SUPPLIED DATA:
[Start]

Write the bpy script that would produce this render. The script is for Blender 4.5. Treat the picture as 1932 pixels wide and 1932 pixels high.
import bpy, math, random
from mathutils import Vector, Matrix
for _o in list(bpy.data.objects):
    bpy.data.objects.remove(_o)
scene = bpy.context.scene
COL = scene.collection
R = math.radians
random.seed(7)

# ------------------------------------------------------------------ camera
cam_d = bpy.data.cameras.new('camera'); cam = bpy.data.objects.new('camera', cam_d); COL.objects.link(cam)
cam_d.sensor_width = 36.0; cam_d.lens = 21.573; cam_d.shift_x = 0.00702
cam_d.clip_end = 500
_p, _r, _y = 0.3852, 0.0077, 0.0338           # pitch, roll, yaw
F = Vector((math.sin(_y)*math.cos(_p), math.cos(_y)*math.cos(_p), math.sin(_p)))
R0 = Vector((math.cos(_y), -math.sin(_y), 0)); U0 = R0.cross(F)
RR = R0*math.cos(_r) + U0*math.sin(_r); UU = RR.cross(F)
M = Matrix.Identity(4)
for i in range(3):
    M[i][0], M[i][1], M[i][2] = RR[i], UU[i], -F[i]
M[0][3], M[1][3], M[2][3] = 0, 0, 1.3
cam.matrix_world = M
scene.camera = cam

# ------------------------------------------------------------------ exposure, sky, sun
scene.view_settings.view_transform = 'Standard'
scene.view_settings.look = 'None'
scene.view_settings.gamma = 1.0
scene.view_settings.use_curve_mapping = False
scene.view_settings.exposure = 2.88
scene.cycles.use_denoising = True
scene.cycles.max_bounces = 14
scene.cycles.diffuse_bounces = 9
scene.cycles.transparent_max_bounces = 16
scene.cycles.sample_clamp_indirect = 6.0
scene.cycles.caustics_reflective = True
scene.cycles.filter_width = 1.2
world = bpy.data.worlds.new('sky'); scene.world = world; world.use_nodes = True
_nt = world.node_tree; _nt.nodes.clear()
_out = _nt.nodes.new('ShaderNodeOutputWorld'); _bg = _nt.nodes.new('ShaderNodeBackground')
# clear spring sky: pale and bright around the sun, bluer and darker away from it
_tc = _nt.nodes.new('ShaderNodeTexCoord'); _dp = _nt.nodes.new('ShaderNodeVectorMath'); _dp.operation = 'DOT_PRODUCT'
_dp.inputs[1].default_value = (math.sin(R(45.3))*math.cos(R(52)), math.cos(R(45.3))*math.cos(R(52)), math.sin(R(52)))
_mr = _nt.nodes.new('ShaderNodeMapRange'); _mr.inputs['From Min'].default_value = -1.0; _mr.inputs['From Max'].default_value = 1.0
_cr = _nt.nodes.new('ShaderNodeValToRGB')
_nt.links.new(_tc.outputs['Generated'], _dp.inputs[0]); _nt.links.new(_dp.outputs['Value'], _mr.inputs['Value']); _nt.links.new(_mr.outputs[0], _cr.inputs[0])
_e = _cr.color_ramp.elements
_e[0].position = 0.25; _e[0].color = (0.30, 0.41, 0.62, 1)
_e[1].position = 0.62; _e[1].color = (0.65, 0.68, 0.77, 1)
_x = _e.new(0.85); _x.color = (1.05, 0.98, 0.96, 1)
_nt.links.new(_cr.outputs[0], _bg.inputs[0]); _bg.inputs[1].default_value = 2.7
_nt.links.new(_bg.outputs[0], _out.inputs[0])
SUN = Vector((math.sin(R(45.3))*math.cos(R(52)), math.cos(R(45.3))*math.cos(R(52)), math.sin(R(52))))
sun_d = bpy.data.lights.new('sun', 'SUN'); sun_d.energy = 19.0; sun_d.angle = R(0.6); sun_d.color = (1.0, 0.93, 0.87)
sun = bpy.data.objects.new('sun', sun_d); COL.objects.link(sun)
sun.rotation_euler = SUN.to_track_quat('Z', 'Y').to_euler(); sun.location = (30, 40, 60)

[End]

TO DO: Give back exactly the material above from its opening line to the line bearing "random.seed(7)".

FULL SOLUTION:
Write the bpy script that would produce this render. The script is for Blender 4.5. Treat the picture as 1932 pixels wide and 1932 pixels high.
import bpy, math, random
from mathutils import Vector, Matrix
for _o in list(bpy.data.objects):
    bpy.data.objects.remove(_o)
scene = bpy.context.scene
COL = scene.collection
R = math.radians
random.seed(7)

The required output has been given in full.